ATELIÊ E LABORATÓRIO

Filha de uma artesã, Thamyrez Aguiar começou a explorar sua criatividade nas oficinas da faculdade de Design de Produto, e, ao conseguir um emprego como desenhista de estampas para o mercado de moda, teve a sensação de não estar aproveitando ao máximo o conhecimento adquirido no curso. Começou a acompanhar blogs de decoração e teve a ideia de criar ou seu próprio. Ia postando o que fazia enquanto as cadeiras da cozinha ganhavam cor, suas paredes se enchiam de quadros e seu quarto era totalmente repaginado. No projeto, que nasceu ambicioso, um criado-mudo feito com um caixote de feira foi a primeira etapa.

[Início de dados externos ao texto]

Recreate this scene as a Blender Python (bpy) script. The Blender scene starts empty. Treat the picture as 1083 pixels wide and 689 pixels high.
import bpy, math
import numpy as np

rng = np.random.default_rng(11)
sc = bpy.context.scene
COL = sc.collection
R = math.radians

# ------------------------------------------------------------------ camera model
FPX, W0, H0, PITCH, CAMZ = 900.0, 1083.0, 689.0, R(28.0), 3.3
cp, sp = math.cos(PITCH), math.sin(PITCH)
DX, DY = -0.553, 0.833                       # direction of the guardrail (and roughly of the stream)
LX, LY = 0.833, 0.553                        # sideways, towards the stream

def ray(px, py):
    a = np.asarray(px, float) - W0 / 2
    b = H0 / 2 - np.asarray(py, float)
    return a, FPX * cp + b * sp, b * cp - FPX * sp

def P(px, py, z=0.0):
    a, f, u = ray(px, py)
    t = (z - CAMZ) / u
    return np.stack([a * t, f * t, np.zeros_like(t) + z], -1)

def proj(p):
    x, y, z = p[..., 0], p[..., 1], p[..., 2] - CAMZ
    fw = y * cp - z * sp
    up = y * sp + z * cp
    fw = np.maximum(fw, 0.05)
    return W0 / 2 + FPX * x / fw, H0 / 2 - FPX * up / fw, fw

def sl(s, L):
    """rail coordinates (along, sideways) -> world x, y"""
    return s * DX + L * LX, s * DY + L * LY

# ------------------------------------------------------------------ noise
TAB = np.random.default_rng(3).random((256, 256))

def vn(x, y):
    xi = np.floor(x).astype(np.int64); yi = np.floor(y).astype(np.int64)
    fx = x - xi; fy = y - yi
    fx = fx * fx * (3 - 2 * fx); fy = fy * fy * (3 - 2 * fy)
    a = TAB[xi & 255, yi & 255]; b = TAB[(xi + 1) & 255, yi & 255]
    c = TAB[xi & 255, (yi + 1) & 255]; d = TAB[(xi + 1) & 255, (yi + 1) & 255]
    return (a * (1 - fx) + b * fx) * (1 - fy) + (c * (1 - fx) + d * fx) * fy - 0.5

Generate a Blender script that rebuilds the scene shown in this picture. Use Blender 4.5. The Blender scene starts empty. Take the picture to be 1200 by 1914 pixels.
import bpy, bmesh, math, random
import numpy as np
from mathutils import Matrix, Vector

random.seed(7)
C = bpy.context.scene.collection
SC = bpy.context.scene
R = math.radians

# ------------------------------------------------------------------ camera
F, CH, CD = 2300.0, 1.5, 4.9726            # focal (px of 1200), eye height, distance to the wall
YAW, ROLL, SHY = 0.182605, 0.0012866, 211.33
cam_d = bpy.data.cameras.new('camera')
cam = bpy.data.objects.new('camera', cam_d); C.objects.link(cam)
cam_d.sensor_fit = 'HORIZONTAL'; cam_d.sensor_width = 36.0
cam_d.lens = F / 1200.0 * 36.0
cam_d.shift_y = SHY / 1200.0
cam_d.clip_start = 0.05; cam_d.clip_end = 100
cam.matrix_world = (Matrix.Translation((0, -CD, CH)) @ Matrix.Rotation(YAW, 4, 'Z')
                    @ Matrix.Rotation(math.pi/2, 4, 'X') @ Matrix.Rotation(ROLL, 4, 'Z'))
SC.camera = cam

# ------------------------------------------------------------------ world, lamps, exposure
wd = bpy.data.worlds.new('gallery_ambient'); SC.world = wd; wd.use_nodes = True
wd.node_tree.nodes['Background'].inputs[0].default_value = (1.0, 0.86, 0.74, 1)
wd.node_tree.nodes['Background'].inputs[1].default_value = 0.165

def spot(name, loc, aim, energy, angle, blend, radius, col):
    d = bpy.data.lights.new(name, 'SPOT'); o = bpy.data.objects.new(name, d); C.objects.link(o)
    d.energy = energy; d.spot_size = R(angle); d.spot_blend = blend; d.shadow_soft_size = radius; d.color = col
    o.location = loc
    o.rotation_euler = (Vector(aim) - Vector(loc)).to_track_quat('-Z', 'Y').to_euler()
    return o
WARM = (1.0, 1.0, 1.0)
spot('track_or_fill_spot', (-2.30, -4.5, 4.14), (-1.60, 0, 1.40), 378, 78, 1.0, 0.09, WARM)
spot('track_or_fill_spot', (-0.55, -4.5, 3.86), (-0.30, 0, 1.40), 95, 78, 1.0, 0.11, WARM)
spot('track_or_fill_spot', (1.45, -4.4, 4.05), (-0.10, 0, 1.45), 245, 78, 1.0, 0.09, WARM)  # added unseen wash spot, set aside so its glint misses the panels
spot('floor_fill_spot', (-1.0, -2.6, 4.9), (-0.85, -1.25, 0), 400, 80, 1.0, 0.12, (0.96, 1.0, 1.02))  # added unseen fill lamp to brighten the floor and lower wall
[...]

Thamyrez Aguiar em seu quarto, totalmente remodelado com peças e móveis que criou
Foto: Bárbara Lopes / Agência O Globo
Thamyrez Aguiar em seu quarto, totalmente remodelado com peças e móveis que criou Foto: Bárbara Lopes / Agência O Globo

— Gosto muito dele, porque não foi uma peça fácil de fazer. Vi um passo a passo e pensei que ia demorar dois dias para repeti-lo. Mas demorei cerca de um mês. Estava quase surtando — conta.

Os leitores puderam acompanhar a transformação do quarto no Casa Studio Design, blog que criou no fim de 2013. As postagens mostravam cada fase, sempre com dicas. Temas como desapego e reaproveitamento são constantes. Ela mostra como transformar caixotes, potes de vidros e latas de leite em pó em móveis, luminárias, lixeiras. E como fez seu guarda-roupa de seis portas virar peça-chave de seu closet.

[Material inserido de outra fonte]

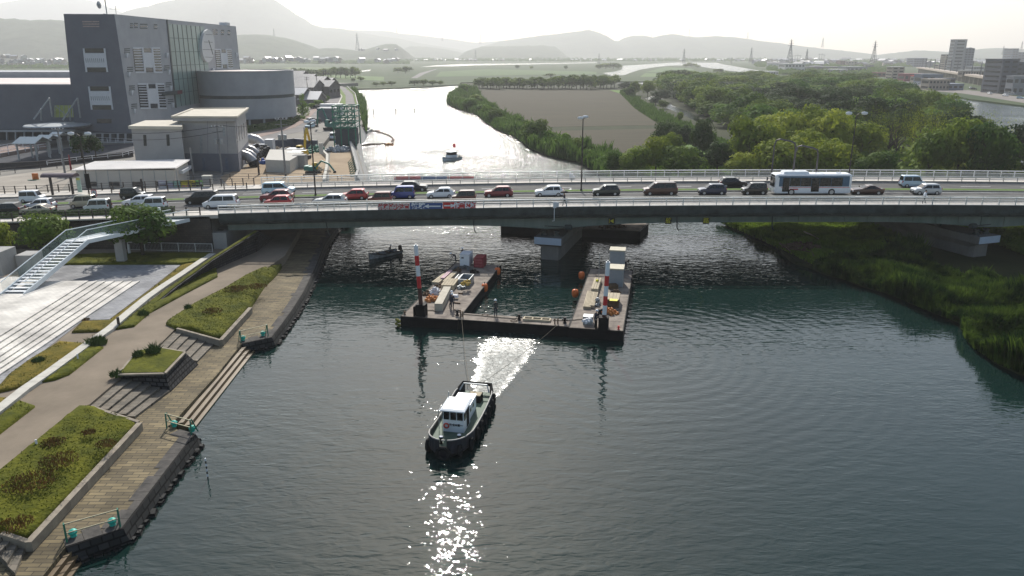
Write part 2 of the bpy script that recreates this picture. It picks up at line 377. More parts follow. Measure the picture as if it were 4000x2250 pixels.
# road surface as one structure over the whole width, then kerbs and paint
XL, XR = -150.0, 110.0
mb = MB(); strip(mb, XL, XR, 101.6, 109.5, -.3, 0); struct(mb, 'road_surface', M_asph)
mb = MB(); strip(mb, XL, XR, 111.4, 117.6, -.3, 0); struct(mb, 'road_surface', M_asph)
mb = MB()
for x in xs_(XL, XR, 8): mb.bar((x, 105.5, zr(x)+.006), (x+4.5, 105.5, zr(x+4.5)+.006), .14, .004)
for x in xs_(XL, XR, 9): mb.bar((x+2, 114.4, zr(x+2)+.006), (x+6.5, 114.4, zr(x+6.5)+.006), .14, .004)
for yy in (101.95, 109.1, 111.7, 117.2): strip(mb, XL, XR, yy, yy+.13, .003, .007)
for x, y in ((8.1, 112.9),):
    mb.sheet([(x, 111.9, zr(x)+.008), (x+.7, 111.9, zr(x)+.008), (x+1.9, 114.2, zr(x)+.008), (x+.9, 114.2, zr(x)+.008)])
struct(mb, 'road_marking', M_white)
mb = MB(); strip(mb, XL, XR, 109.5, 109.75, -.3, .2); strip(mb, XL, XR, 111.15, 111.4, -.3, .2)
strip(mb, XL, XR, 101.3, 101.6, -.3, .25); strip(mb, XL, XR, 117.6, 117.9, -.3, .25)
struct(mb, 'kerb', M_kerb)
mb = MB(); strip(mb, XL, XR, 109.75, 111.15, -.3, .22); struct(mb, 'median_strip', M_turf)
mb = MB(); strip(mb, XL, XR, 97.9, 101.3, -.3, .15); struct(mb, 'pavement', M_pave)
mb = MB(); strip(mb, XL, XR, 117.9, 122.3, -.3, .15); struct(mb, 'pavement', M_pave)
# the bridge as a thing
bridge = thing('road_bridge', 'long grey-green steel girder bridge carrying the traffic over the river', 'bridge', (0, 98, 0))
def bpart(mb, name, m, parent=bridge, **k):
    o = mb.build(name, m, **k); o.parent = parent
    if parent is bridge: o.matrix_parent_inverse = Matrix.Translation((0, -98, 0))
    return o
mb = MB(); strip(mb, XB0, XB1, 97.75, 122.45, -.62, -.302); strip(mb, XB0, XB1, 97.7, 97.95, -.75, .3); strip(mb, XB0, XB1, 122.25, 122.5, -.75, .3)
strip(mb, XB0, XB1, 97.9, 98.6, -.95, -.64)
for x in xs_(XB0+1, XB1-1, 2.6): mb.box(x, 98.9, zr(x)-1.1, .18, 1.9, .46)
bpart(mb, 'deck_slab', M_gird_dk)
def hz_(x):  # girder depth with haunches over the piers
    d = 1.55
    for xp in (5.5, 63, 120): d += .75*max(0, 1-abs(x-xp)/15.0)**2
    return d
for yy in (99.4, 105.5, 111.5, 117.5, 120.6):
    mb = MB(); secs = []
    for x in xs_(XB0+.5, XB1, 3):
        zt = zr(x)-.64; zb = zt-hz_(x)
        secs.append([(x, yy, zb), (x, yy+.35, zb), (x, yy+.35, zt), (x, yy, zt)])
    mb.loft(secs)
    for x in xs_(XB0+.5, XB1, 3):
        zt = zr(x)-.64; zb = zt-hz_(x)
        mb.box(x, yy-.06, zb+.05, .06, .12, zt-zb-.1)
    secs = [[(x, yy-.16, zr(x)-.64-hz_(x)-.06), (x, yy+.5, zr(x)-.64-hz_(x)-.06), (x, yy+.5, zr(x)-.64-hz_(x)), (x, yy-.16, zr(x)-.64-hz_(x))] for x in xs_(XB0+.5, XB1, 3)]
    mb.loft(secs)
    bpart(mb, 'girder', M_girder)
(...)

A reforma do armário durou cerca de seis meses. Numa das etapas, ela mudou a configuração do guarda-roupa, transformando-o em divisória entre quarto e closet — o que implicou em se desfazer de várias peças, além de sapatos e acessórios. O uso de um rolo de lã para a pintura atrasou todo o projeto. Fiapos ficaram grudados na tinta, o que demandou lixar tudo novamente e repintar o móvel, para só então aplicar-lhe o tecido, última fase prevista.

— Quando a pessoa se propõe a ser criativa, a casa acaba sendo um laboratório. Comecei a amadurecer as ideias e a fazê-las virarem coisas. E tive de aprender a lidar com a questão do tempo. Fico ansiosa, querendo ver o resultado final. Antes, meu quarto era outro quarto. Agora, ele é como fosse o meu mundo — conclui.